A story is about someone who wants something and overcomes conflict to get it.

We choose the best story available to us at the current time. We flick through channels, like a TV, stopping on a story that offers something, anything, because people can’t live without a story, without a role to play.

We got robbed of the glory of life because we aren’t capable of remembering how we got here. The experience is so slow you could easily come to believe life isn’t that big of a deal, that life isn’t staggering. Life is staggering though; we just get used to it. When people say life is meaningless, what they really mean is their life is meaningless. Have they chosen to believe that their whole existence is unremarkable and are projecting dreary lives on the rest of us.

If the point of life is the same as the point of a story, the point of life is character transformation.

We don’t know what the point of the journey was, but we appreciate we were designed to search for and find something. Maybe the point is not the search but the transformation the search creates.

The stories we tell ourselves are very different from the stories we tell the world. Therefore a character is what he does. We only know what he does not what he thinks and feels.

People love to have lived a great story, but few people like the work it takes to make it happen. Joy costs pain.

A general rule when creating stories is that characters don’t want to change. They must be forced to change. Change presents a world of variables that are largely out of their control.

Fear us not only a guide to keep us safe. It is also a manipulative emotion that can trick us into a boring life.

No character had a vague ambition. Maybe the reason our lives seem so muddled is that we keep walking into scenes in which we, along with the people around us, have no clear idea what we want.

Living a Good Story

Watching a story is not the same as actually living a story.

Resistance is a kind of feeling that comes against you when you point towards a distant horizon, is a sure sign that you are supposed to do the thing in the first place. The harder the resistance, the more important the task must be.

An advertising commercial, in some ways, is the manipulation of the elements of a story. The commercial convinces us that we will only be content if we have a car with forty-seven airbags. So we begin our story of buying a Volvo, only to repeat the story with a new weed eater and then a new home stereo. And this can go on for a lifetime. When the credits roll, we wonder what we did with our lives and what was the meaning.

A lot of people give up on their stories. They get to the middle, and discover it is harder than they thought. They can’t see the distant shoreline anymore and wonder if their paddling is moving them forward. None of the trees behind them are getting smaller and none of the trees are getting bigger. They go looking for an easier story.

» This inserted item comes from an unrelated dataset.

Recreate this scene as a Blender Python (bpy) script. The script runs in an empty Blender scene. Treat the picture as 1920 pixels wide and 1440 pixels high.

Pain binds us, but so does any conflict. It’s sort of a common purpose being arrived at through a middle that brings people together. We are a tree in a story about a forest, and the story of the forest is better than the story of the tree.

In the movies, characters don’t look at themselves in the bathroom mirrors for hours wondering why they can no longer feel. Characters in movies progress. But sometimes we don’t know what direction to move in.

A kid can make the team in a football match, a girl can want to get married. But these are not stories, they are sub-stories. When the kid makes the team and finds out that playing football is hard, he finds himself in the middle of yet another story. And the girl is going to wake up three months into her marriage and realise she is, in fact, still lonely and many of her issues haven’t gone away. They need to be careful that they don’t think the climax of their substory is the climax of the human story. The human story goes on.

“ I wondered about the story we were writing and wanted, even more, to write a better story for myself, something that leaves a beautiful feeling, even as the credits roll”

“The story we tell in the movie will never be as great as the story that was told making it happen”

  • We don’t need to win for the story to be great; it is only necessary to sacrifice everything

  • A good storyteller doesn’t just tell a better story – they invite other people into the story, giving them a better story too.